Lithium price recovery hinges on single Chinese mine

Lithium

LITHIUM prices have rebounded sharply after a three-year slump, with the CME lithium hydroxide contract up 86% since January and trading above $20,000 per ton for the first time since late 2023.

But analysts caution the recovery may be short-lived, said a Reuters columnist in an article on Monday.

The catalyst was CATL’s suspension of operations at its Jianxiawo mine in Jiangxi province last August, after its mining licence expired, said Reuters. The news sparked a wave of speculative buying on the Guangzhou Futures Exchange, where volumes briefly soared before exchange authorities intervened with higher trading fees, margin requirements and position limits, the newswire said.

Jianxiawo has nameplate capacity of 150,000 tons of lithium carbonate equivalent annually, making it one of the largest single lithium assets in the world, according to Benchmark Mineral Intelligence. Its closure has accelerated an inventory drawdown along China’s processing chain, leaving prices more sensitive to any additional supply disruption, including Zimbabwe’s short-lived raw materials export ban in February.
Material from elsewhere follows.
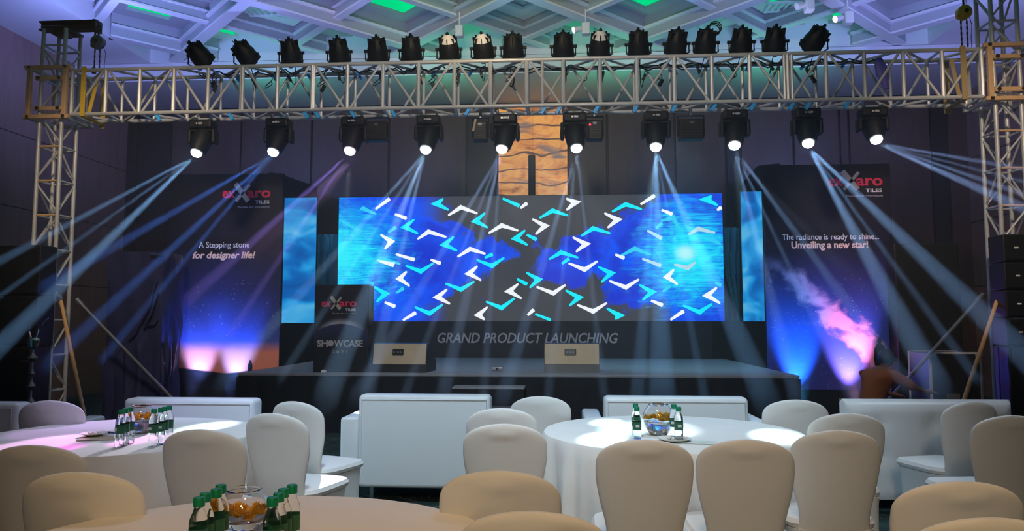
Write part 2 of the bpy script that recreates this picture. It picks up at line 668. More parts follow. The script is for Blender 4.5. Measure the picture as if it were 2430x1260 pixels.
for (px, py) in ((640, 30), (1620, 70), (1880, 20)):
    q = atz(px, py, 6.66)
    g = MB()
    for i in range(8):
        g.box((q.x - 0.4 + i * 0.1, q.y, 6.69), (0.035, 0.35, 0.02))
    g.box((q.x, q.y - 0.18, 6.69), (0.85, 0.03, 0.03))
    g.box((q.x, q.y + 0.18, 6.69), (0.85, 0.03, 0.03))
    g.build('air_grille', M['grille'], ceiling)

# ceiling track spotlights
M['lampglow'] = glow('warm_lamp', (1.0, 0.85, 0.6), 4.0)
trk = ['small pale ceiling spotlight above the left middle of the beam, pointing down', 'small square pale ceiling spotlight near the centre right of the truss',
       'small pale ceiling spotlight near the top edge on the right', 'small lit ceiling spotlight with glowing face at right of the pair']
for i, (px, py, fx) in enumerate(((1090, 74, -0.05), (1390, 68, -0.12), (1920, 12, -0.12), (2012, 42, -0.13))):
    q = atz(px, py, 6.1)
    e = empty('ceiling_spotlight', (q.x, q.y, 6.30), 0, trk[i], 'spotlight', 'ceiling spotlights')
    MB().rbox((0, 0, -0.21), (0.13, 0.15, 0.19), 0.02).build('lamp_body', M['white'], e)
    MB().tube((0, 0, -0.13), (0, 0, 0.12), 0.012).build('stem', M['white'], e)
    MB().tube((fx * 0.6, -0.02, -0.2), (fx * 1.6, -0.05, -0.24), 0.035, 12, 0.055).build('lamp_head', M['white'], e)
    MB().tube((fx * 1.6, -0.05, -0.24), (fx * 1.65, -0.052, -0.243), 0.05, 12).build('lamp_face', M['lampglow'] if i in (1, 3) else M['white'], e)

# ================================================================== THE STAGE
ZS = 0.75
fl = atz(556, 886, ZS)
fr = atz(1893, 890, ZS)
YF = (fl.y + fr.y) / 2
SXL, SXR = fl.x, fr.x


def mat_deck():
    m = newmat('grey_stage_carpet')
    t = NT(m)
    v = t.coords('Object')
    n = t.noise(v, 60, 3)
    t.l.new(t.mix(n, (0.13, 0.14, 0.16), (0.24, 0.25, 0.28)), t.b.inputs['Base Color'])
    t.b.inputs['Roughness'].default_value = 0.85
    t.bump(n, 0.2)
    return m


M['deck'] = mat_deck()
stage = empty('stage', ((SXL + SXR) / 2, YF, 0), 0, 'low wide stage with grey carpet top and black skirt', 'stage')
sw = SXR - SXL
MB().rbox((0, 2.15, ZS - 0.02), (sw, 4.3, 0.04), 0.01, 1).build('deck', M['deck'], stage)


def skirt_wave(x0, y0, x1, y1, zt, n, amp=0.012):
    m = MB()
    L = math.hypot(x1 - x0, y1 - y0)
    nx, ny = -(y1 - y0) / L, (x1 - x0) / L
    top, bot = [], []
    for i in range(n + 1):
        t_ = i / n
        a = amp * math.sin(t_ * L * 22 + 2 * math.sin(t_ * L * 3.1)) 
        x, y = x0 + (x1 - x0) * t_, y0 + (y1 - y0) * t_
        top.append((x + nx * a * 0.4, y + ny * a * 0.4, zt))
        bot.append((x + nx * a * 1.6, y + ny * a * 1.6, 0.005))
    vs = top + bot + [(x + nx * 0.02, y + ny * 0.02, z) for x, y, z in top + bot]
    k = n + 1
    fs = []
    for i in range(n):
        fs += [(i, i + 1, k + i + 1, k + i), (2 * k + i, 3 * k + i, 3 * k + i + 1, 2 * k + i + 1), (i, 2 * k + i, 2 * k + i + 1, i + 1)]
    fs += [(0, k, 3 * k, 2 * k), (n, 2 * k + n, 3 * k + n, k + n)]
    return m.add(vs, fs)


skirt_wave(-sw / 2, -0.02, sw / 2, -0.02, ZS - 0.045, 300).build('skirt', M['black_matt'], stage, smooth=True)
skirt_wave(sw / 2, 0.0, sw / 2, 4.3, ZS - 0.045, 160).build('skirt', M['black_matt'], stage, smooth=True)
skirt_wave(-sw / 2, 4.3, -sw / 2, 0.0, ZS - 0.045, 160).build('skirt', M['black_matt'], stage, smooth=True)
MB().box((0, 2.15, 0.35), (sw - 0.1, 4.2, 0.66)).build('platform', M['black'], stage)

# steps
s0, s1 = at(1073, 890, YF - 0.35), at(1245, 890, YF - 0.35)
st = empty('stage_steps', ((s0.x + s1.x) / 2, YF - 0.06, 0), 0, 'black two-tread step block against the middle of the stage', 'steps')
w = s1.x - s0.x
for k, (z, y) in enumerate(((0.62, -0.16), (0.40, -0.46))):
    MB().rbox((0, y, z - 0.015), (w, 0.30, 0.03), 0.006, 1).build('tread', M['deck'] if k == 0 else M['alu_dark'], st)
    MB().box((0, y, (z - 0.03) / 2), (w - 0.02, 0.28, z - 0.04)).build('riser_box', M['black_matt'], st)

# stage floor socket box and small plug
q = atz(1180, 881, ZS)
e = empty('cable_box', (q.x, q.y + 0.04, ZS), 0, 'small pale metal connector box at the stage edge above the steps', 'junction box')
MB().rbox((0, 0, 0.03), (0.15, 0.09, 0.05), 0.008).build('box_body', M['chrome'], e)
MB().rbox((0.0, -0.048, 0.03), (0.03, 0.01, 0.03), 0.003).build('socket', M['black'], e)
MB().tube((-0.03, 0, 0.055), (-0.03, 0, 0.065), 0.01).build('knob', M['chrome'], e)
q = atz(765, 886, ZS)
e = empty('plug_adapter', (q.x, q.y + 0.05, ZS), 0, 'tiny white plug lying at the foot of the podium', 'plug')
MB().rbox((0, 0, 0.02), (0.07, 0.04, 0.035), 0.01).build('plug_body', M['white'], e)
MB().tube((0.0, 0, 0.035), (0.0, 0, 0.05), 0.008).build('pin', M['chrome'], e)

# ---- LED screen
YS = YF + 4.55
A_ = at(805, 470, YS)
B_ = at(1713, 458, YS)
zb_ = at(1259, 762, YS).z
zt_ = (A_.z + B_.z) / 2
SW = B_.x - A_.x
SH = zt_ - zb_
SCX = (A_.x + B_.x) / 2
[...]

CATL originally expected its licence to be renewed within three months. It is still waiting, said Reuters.

Most analysts expect a price correction in the second half of the year as higher prices draw idled capacity back into production. Benchmark Mineral Intelligence forecasts a material decline, BNP Paribas argues prices have disconnected from fundamentals, and even bullish Citi puts its $32,000 per ton hydroxide target on a three-month horizon before anticipating a retreat.

The broad view is that any boom will be modest and brief – with the timing of Jianxiawo’s licence renewal the single biggest variable in the outlook.